I wanted to know how improve it or other observations.

#!/usr/bin/python
def displayPathtoPrincess(n,grid):
    #first, find where p is located 
    flag = True
    n = n-1
    while(flag):
        if grid[0][n] == 'p':
            flag = False 
            a = 0
            b = n
        if grid[n][0] == 'p':
            flag = False 
            a = n
            b = 0
        if grid[0][0] == 'p':
            flag = False 
            a = 0
            b = 0 
        if grid[n][n] == 'p':
            flag = False 
            a = n
            b = n 
        #else:
            #print("Something broke?") #Why does this execute?
        y = a - int(n/2)
        x = b - int(n/2)    
        while 0 != y:
            if y < 0:
                y = y+1
                print("UP")
            if y > 0:
                y = y-1
                print("DOWN")
        while 0 != x:
            if x <0:
                x = x+1
                print("LEFT")
            if x >0:
                x = x-1
                print("RIGHT")



m = int(input())
grid = [] 
for i in range(0, m): 
    grid.append(input().strip())

displayPathtoPrincess(m,grid)

Answer 1

The function should be path_to_princess(grid), using the naming convention specified in PEP 8. The n parameter is redundant, as it can be inferred from the grid's dimensions. In any case, redefining n=n-1 is confusing. Also, it would be better to leave all I/O out of the function, so that it just does computation.

The while(flag) loop shouldn't exist. If the princess is in another castle, you'll end up with an infinite loop; otherwise, the code executes just once.

Use the // operator for integer division.

Explicit looping can be greatly reduced through liberal use of list comprehensions, generators, and list multiplication.

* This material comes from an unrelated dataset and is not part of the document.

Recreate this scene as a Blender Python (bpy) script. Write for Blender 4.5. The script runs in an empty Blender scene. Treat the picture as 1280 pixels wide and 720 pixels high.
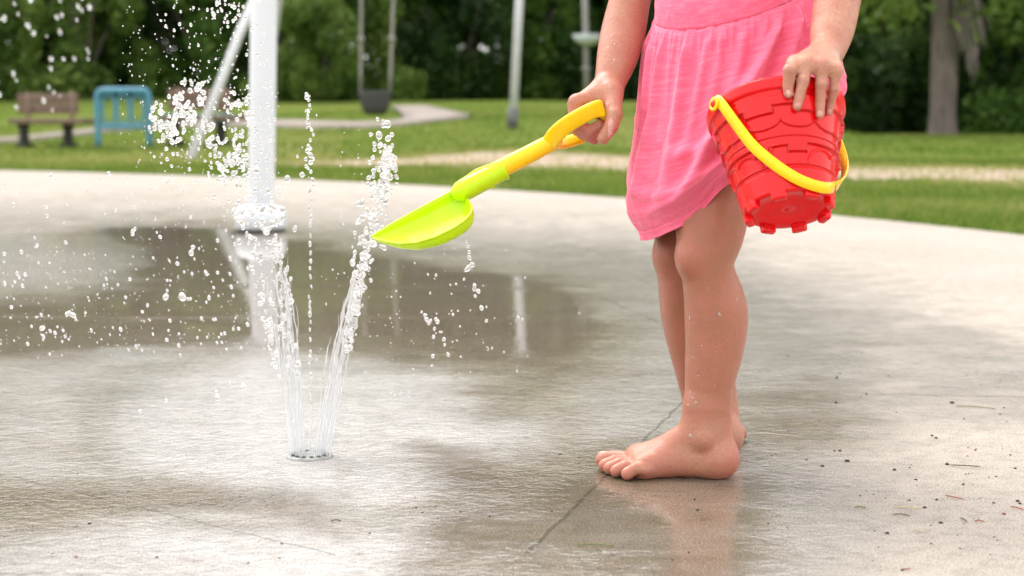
import bpy, math, random
import numpy as np
from mathutils import Vector, Matrix
rng = np.random.default_rng(7)
random.seed(7)
S = bpy.context.scene
COL = S.collection
# ---------------------------------------------------------------- camera model
F = 2200.0; CAMH = 0.46; PITCH = math.atan(220/2200)
cp, sp = math.cos(PITCH), math.sin(PITCH)
def ray(px, py):
    a = (px-640)/F; b = (360-py)/F
    return np.array([a, cp+b*sp, -sp+b*cp])
CAM = np.array([0., 0., CAMH])
def P(px, py, Y):
    d = ray(px, py)
    return CAM + d*(Y/d[1])
def G(px, py, z=0.0):
    d = ray(px, py)
    return CAM + d*((z-CAMH)/d[2])
def scale_at(px, py, Y):          # metres per photo pixel
    d = ray(px, py)
    return (Y/d[1])/F
def smooth(a, b, x):
    t = np.clip((np.asarray(x, float)-a)/(b-a), 0, 1)
    return t*t*(3-2*t)
# ---------------------------------------------------------------- object helpers
def tag(o, label=None, cat=None, group=None, kind=None):
    if label: o['label'] = label
    if cat: o['category'] = cat
    if group: o['group'] = group
    if kind: o['kind'] = kind
    return o
def empty(name, loc, label=None, cat=None, group=None):
    o = bpy.data.objects.new(name, None)
    o.empty_display_size = 0.05
    o.location = loc
    COL.objects.link(o)
    return tag(o, label, cat, group)
def mesh_data(name, v, f, smooth_shade=True):
    """v: n x 3, f: list of faces or int array (m x k)"""
    me = bpy.data.meshes.new(name)
    v = np.asarray(v, dtype=np.float32)
    if isinstance(f, np.ndarray):
        k = f.shape[1]; m = f.shape[0]
        me.vertices.add(len(v)); me.vertices.foreach_set('co', v.ravel())
        me.loops.add(m*k); me.loops.foreach_set('vertex_index', f.astype(np.int32).ravel())
        me.polygons.add(m)
        me.polygons.foreach_set('loop_start', np.arange(0, m*k, k, dtype=np.int32))
        me.update(calc_edges=True); me.validate()
    else:
        me.from_pydata([tuple(map(float, q)) for q in v], [], [tuple(int(i) for i in q) for q in f])
        me.update()
    if smooth_shade:
        me.polygons.foreach_set('use_smooth', np.ones(len(me.polygons), dtype=bool))
    return me
def obj(name, v, f, mat=None, parent=None, smooth_shade=True, loc=None):
    """mesh object; v in world space; the parent's location is subtracted"""
    v = np.asarray(v, float)
    if parent is not None:
        base = np.array(parent.location)
        q = parent.parent
        while q is not None:
            base = base + np.array(q.location); q = q.parent
        v = v - base
    elif loc is not None:
        v = v - np.asarray(loc)
    o = bpy.data.objects.new(name, mesh_data(name, v, f, smooth_shade))
    if mat: o.data.materials.append(mat.m if isinstance(mat, M) else mat)
    COL.objects.link(o)
    if parent is not None: o.parent = parent
    elif loc is not None: o.location = loc
    return o
def attr(o, name, vals, color=False):
    a = o.data.attributes.new(name, 'FLOAT_COLOR' if color else 'FLOAT', 'POINT')
    a.data.foreach_set('color' if color else 'value', np.asarray(vals, np.float32).ravel())
class MB:
    def __init__(s): s.v = []; s.f = []; s.n = 0
    def add(s, v, f):
        v = np.asarray(v, float)
        s.v.append(v); s.f += [tuple(int(i)+s.n for i in q) for q in f]; s.n += len(v)
        return s
    def box(s, c, size, rot=None, bev=0.0):
        hx, hy, hz = np.array(size)/2
        b = min(bev, hx*.9, hy*.9, hz*.9)
        if b <= 0:
            v = np.array([[x, y, z] for x in (-hx, hx) for y in (-hy, hy) for z in (-hz, hz)])
            f = [(0,1,3,2),(4,6,7,5),(0,4,5,1),(2,3,7,6),(0,2,6,4),(1,5,7,3)]
        else:
            import bmesh
            bm = bmesh.new(); bmesh.ops.create_cube(bm, size=1)
            for q in bm.verts: q.co = (q.co.x*2*hx, q.co.y*2*hy, q.co.z*2*hz)
            bmesh.ops.bevel(bm, geom=bm.edges[:], offset=b, segments=2, affect='EDGES', profile=.5)
            bm.verts.ensure_lookup_table()
            v = np.array([tuple(q.co) for q in bm.verts]); f = [[q.index for q in w.verts] for w in bm.faces]
            bm.free()
        if rot is not None: v = v @ np.array(rot.to_matrix() if hasattr(rot, 'to_matrix') else rot).T
        return s.add(v+np.asarray(c), f)
    def tube(s, path, r, n=12, caps=True, flat=None):
        v, f = tube(path, r, n, caps); return s.add(v, f)
    def build(s, name, mat=None, parent=None, smooth_shade=True, loc=None):
        return obj(name, np.vstack(s.v), s.f, mat, parent, smooth_shade, loc)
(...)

def path_to_princess(grid):
    z = len(grid) - 1
    corners = [
        (0, 0), (0, z),
        (z, 0), (z, z)
    ]
    p = next((r, c) for r, c in corners if grid[r][c] == 'p')
    m = (z // 2, z // 2)
    row_diff, col_diff = p[0] - m[0], p[1] - m[1]    
    yield from (['UP'] * -row_diff if row_diff < 0 else ['DOWN'] * row_diff)
    yield from (['LEFT'] * -col_diff if col_diff < 0 else ['RIGHT'] * col_diff)

n = int(input())
grid = [input().strip() for _ in range(n)]
for move in path_to_princess(grid):
    print(move)

Answer 2

I would start by losing flag. All it does is keep looping if the princess isn't found. Does this really make sense?

Consider consolidating your logic and using the built in print functionality. In pseudo code, you might have something like this:

horizontalDistance = princess Location X- start position
verticalDistance = princess location Y - start position

You can then use the print functionality to print a string multiple times using the absolute value of the distance. Something like this:

print(("LEFT" if horizontalDistance > 0 else "RIGHT") * abs(horizontalDistance))

You could obviously use a variable, rather than the ternary operator for readability.

Answer 3

1. Remove the debugging code (else how did I get here)
2. This should have been 2 functions, the first is find the princess. The second is print the path to the princess.